Los empleos en la industria tabacalera española se desvanecen como el humo. Altadis (empresa que nació de la fusión de la francesa Seita y la española Tabacalera) anunció en 2016 el cierre de su fábrica en Logroño, en la que trabajan 471 personas. Desde 1999, la empresa ha ido cerrando las 12 fábricas que tenía en España, y ya solo le quedará una en Santander para elaborar cigarros puros. Se produjo una gran conmoción en La Rioja, una región donde no abundan las grandes empresas y que registra una tasa de paro del 13,6%.
Si para el empleo es una mala noticia, desde el punto de vista de la salud indica un progreso. Llevamos años de campañas sanitarias anti-tabaco, de aumento de los impuestos que gravan el producto, de leyes que prohíben fumar en recintos públicos, de prohibición de publicidad, ¿nos puede extrañar que se reduzca el mercado? El porcentaje de adultos que fuman ha pasado del 40% en los años ochenta al 24% actual. Altadis asegura que la venta de cigarrillos en los últimos cinco años ha caído un 45%. Si el Ministerio de Industria lamenta la pérdida de la fábrica riojana, el de Sanidad debería cantar victoria.
En estos tiempos de lucha contra el paro, es natural que seamos más sensibles al lado negativo de la pérdida de empleos. Hay que lamentarlo por los trabajadores y sus familias. Pero también aquí hay que elegir. No podemos exigir que las tabacaleras mantengan su producción como fuente de empleo y de recaudación fiscal, mientras la política oficial desaconseja el consumo del tabaco. La venta bajo el lema “fumar mata” solo puede acabar matando el empleo en este sector.
¿No es acaso inevitable? En la economía hay un conjunto de lo que podríamos llamar “empleos tóxicos”, que fomentan la actividad y a la vez crean otros problemas. La minería del carbón es otro clásico en España. Es una industria deficitaria, que no podría subsistir en un régimen de libre mercado y se mantiene aún con ayudas públicas; está reñida con el medio ambiente, en una época en que se trata de reducir las emisiones de CO2; da empleo a muy pocos y encarece la factura de electricidad de todos. Si preguntamos a los ecologistas, también habría que considerar empleos tóxicos a los de las centrales nucleares, aunque estas al menos tienen su razón de ser económica y de política energética.

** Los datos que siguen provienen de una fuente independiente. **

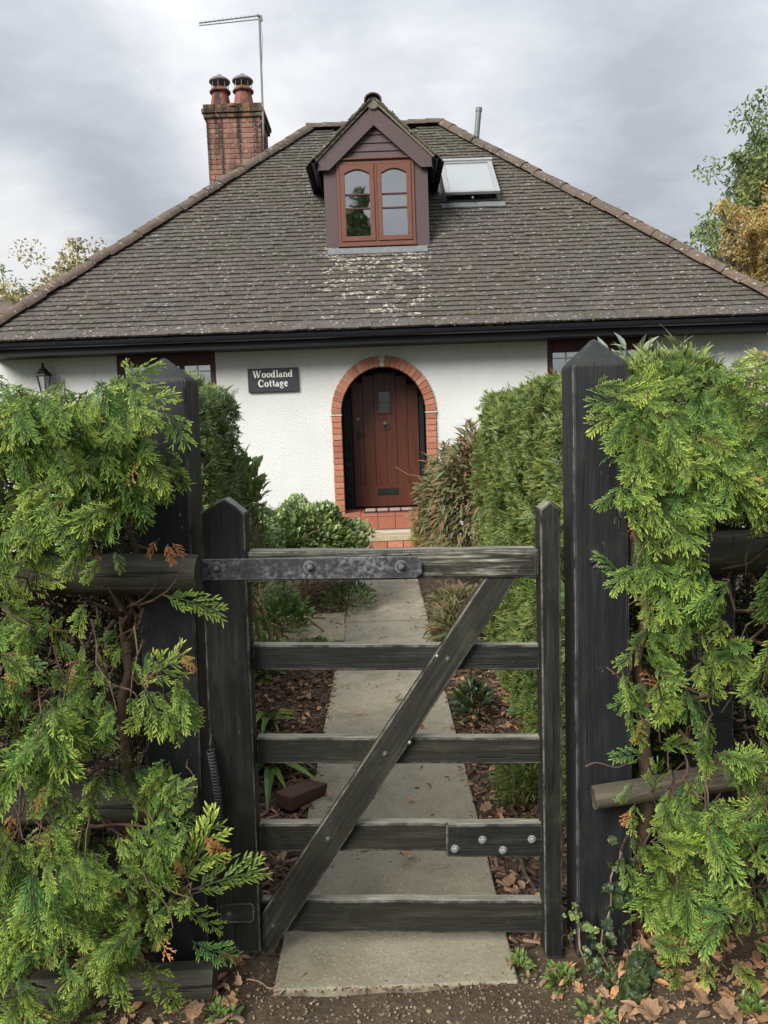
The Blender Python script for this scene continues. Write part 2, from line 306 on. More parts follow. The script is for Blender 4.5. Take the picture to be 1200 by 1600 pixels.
CON = [(0.0, (0.07, 0.055, 0.03)), (0.3, (0.045, 0.07, 0.02)), (0.55, (0.10, 0.18, 0.04)), (0.80, (0.36, 0.46, 0.10)), (1.0, (0.76, 0.82, 0.32))]  # young tip colour, plus painted highlight on tips and shade at bases
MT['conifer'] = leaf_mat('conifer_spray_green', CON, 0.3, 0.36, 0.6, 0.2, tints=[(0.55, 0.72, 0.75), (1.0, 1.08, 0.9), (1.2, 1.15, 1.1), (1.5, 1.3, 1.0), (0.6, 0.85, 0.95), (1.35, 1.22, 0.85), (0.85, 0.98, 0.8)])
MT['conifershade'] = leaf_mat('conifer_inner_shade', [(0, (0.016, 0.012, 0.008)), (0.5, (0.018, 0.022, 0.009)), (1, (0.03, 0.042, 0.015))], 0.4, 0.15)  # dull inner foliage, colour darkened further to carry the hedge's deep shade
MT['coniferbrown'] = leaf_mat('conifer_dead_orange', [(0, (0.14, 0.07, 0.035)), (0.6, (0.38, 0.17, 0.07)), (1, (0.52, 0.27, 0.10))], 0.25, 0.3)
MT['trimleft'] = leaf_mat('trimmed_hedge_blue_green', [(0, (0.05, 0.07, 0.03)), (0.5, (0.10, 0.15, 0.06)), (1, (0.24, 0.31, 0.12))], 0.35)
MT['trimright'] = leaf_mat('trimmed_hedge_green', [(0, (0.06, 0.075, 0.03)), (0.5, (0.12, 0.18, 0.055)), (1, (0.28, 0.35, 0.11))], 0.35, tints=[(0.6, 0.75, 0.8), (0.9, 0.95, 0.8), (1, 1, 1), (1.2, 1.05, 0.75), (1.0, 0.8, 0.6)])
MT['bushleaf'] = leaf_mat('glossy_bush_leaf', [(0, (0.07, 0.11, 0.04)), (0.6, (0.15, 0.22, 0.08)), (1, (0.27, 0.35, 0.14))], 0.35, 0.2, 0.35, 0.5)
MT['rhodo'] = leaf_mat('reddish_drooping_leaf', [(0, (0.085, 0.085, 0.045)), (0.5, (0.105, 0.115, 0.058)), (1, (0.125, 0.105, 0.065))], 0.3, 0.15, 0.5, 0.3,
                       tints=[(1.8, 1.0, 0.95), (0.8, 1.3, 0.95), (1.95, 1.1, 1.0), (1.0, 1.3, 1.0), (1.7, 1.1, 1.0), (0.7, 1.0, 0.7)])
MT['greyleaf'] = leaf_mat('grey_green_leaf', [(0, (0.12, 0.16, 0.10)), (1, (0.26, 0.31, 0.22))], 0.3, 0.2)
MT['goldleaf'] = leaf_mat('yellow_green_leaf', [(0, (0.10, 0.10, 0.02)), (1, (0.30, 0.28, 0.06))], 0.3, 0.3)
MT['strapleaf'] = leaf_mat('bright_strap_leaf', [(0, (0.06, 0.12, 0.025)), (1, (0.15, 0.25, 0.055))], 0.3, 0.3, 0.3, 0.5)
MT['limeleaf'] = leaf_mat('lime_weed_leaf', [(0, (0.08, 0.14, 0.035)), (1, (0.19, 0.28, 0.08))], 0.3, 0.3)
MT['ivy'] = leaf_mat('dark_ivy_leaf', [(0, (0.025, 0.045, 0.018)), (1, (0.055, 0.085, 0.032))], 0.35, 0.15, 0.4, 0.4)
MT['litter'] = leaf_mat('brown_fallen_leaf', [(0, (0.26, 0.18, 0.12)), (1, (0.42, 0.30, 0.20))], 0.4, 0.15, 0.8, 0.2,
                        tints=[(0.6, 0.55, 0.5), (1, 0.9, 0.85), (1.3, 1.15, 1.0), (1.5, 1.1, 0.8), (0.7, 0.6, 0.55)])
MT['mulch'] = leaf_mat('bark_mulch', [(0, (0.08, 0.055, 0.042)), (1, (0.18, 0.13, 0.10))], 0.5, 0.0, 0.85, 0.2,
                       tints=[(0.5, 0.45, 0.45), (1, 0.9, 0.9), (0.7, 0.65, 0.6), (1.7, 1.45, 1.3), (0.45, 0.4, 0.4), (2.0, 1.8, 1.6), (.7, .6, .55), (.4, .36, .36)])
MT['gravel'] = leaf_mat('gravel_stone', [(0, (0.15, 0.12, 0.085)), (1, (0.27, 0.23, 0.17))], 0.4, 0.0, 0.85, 0.2, tints=[(.6, .55, .5), (1, .95, .9), (.8, .75, .65), (1.6, 1.55, 1.4), (.5, .48, .45)])
MT['bark'] = simple('brown_conifer_bark', (0.10, 0.068, 0.048), 0.9, 0.5, 30, 0.2, 0.6)
MT['twig'] = simple('pale_brown_twig', (0.22, 0.15, 0.10), 0.85, 0.4, 25, 0.2, 0.3)
MT['treebark'] = simple('grey_tree_bark', (0.09, 0.075, 0.06), 0.9, 0.4, 8, 0.2, 0.5)
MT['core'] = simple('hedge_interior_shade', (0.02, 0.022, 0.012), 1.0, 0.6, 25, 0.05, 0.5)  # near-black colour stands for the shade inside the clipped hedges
OAK = [(0, (0.11, 0.15, 0.065)), (0.6, (0.20, 0.26, 0.10)), (1, (0.30, 0.36, 0.14))]
MT['oak'] = leaf_mat('oak_leaf', OAK, 0.35, 0.3)
MT['autumn'] = leaf_mat('golden_autumn_leaf', [(0, (0.26, 0.20, 0.09)), (0.6, (0.42, 0.33, 0.15)), (1, (0.56, 0.46, 0.24))], 0.3, 0.35)
MT['olive'] = leaf_mat('thinning_autumn_leaf', [(0, (0.26, 0.23, 0.09)), (1, (0.50, 0.43, 0.19))], 0.35, 0.3)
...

Fue el economista Joseph Schumpeter (1883-1950) quien señaló la “destrucción creativa” de empleo como uno de los rasgos del proceso de innovación capitalista. A raíz de la aparición de nuevos productos, de nuevos métodos, de nuevos mercados o de nuevas fuentes de materias primas, se destruyen viejas empresas y modelos de negocio, para crear otros nuevos. En este proceso de innovación, habría que añadir hoy día los cambios en la opinión pública que descalifican ciertos productos o métodos de fabricación.
Lo que algunos economistas discuten hoy es si tras la revolución digital la “destrucción creativa” está eliminando más empleos de los que crea. Su visión es que las industrias antiguas eran más intensivas en empleo mientras que los gigantes tecnológicos de hoy pueden eliminar centenares de miles de puestos de trabajo mientras dan empleo solo a unos centenares.
La destrucción de empleo es una preocupación que siempre ha acompañado al maquinismo. Pero también las máquinas de fabricación de cigarrillos eliminaron a Carmen y las cigarreras. Más que mantener producciones inviables, lo inteligente sería adelantarse para descubrir dónde pueden estar los nuevos yacimientos de empleo.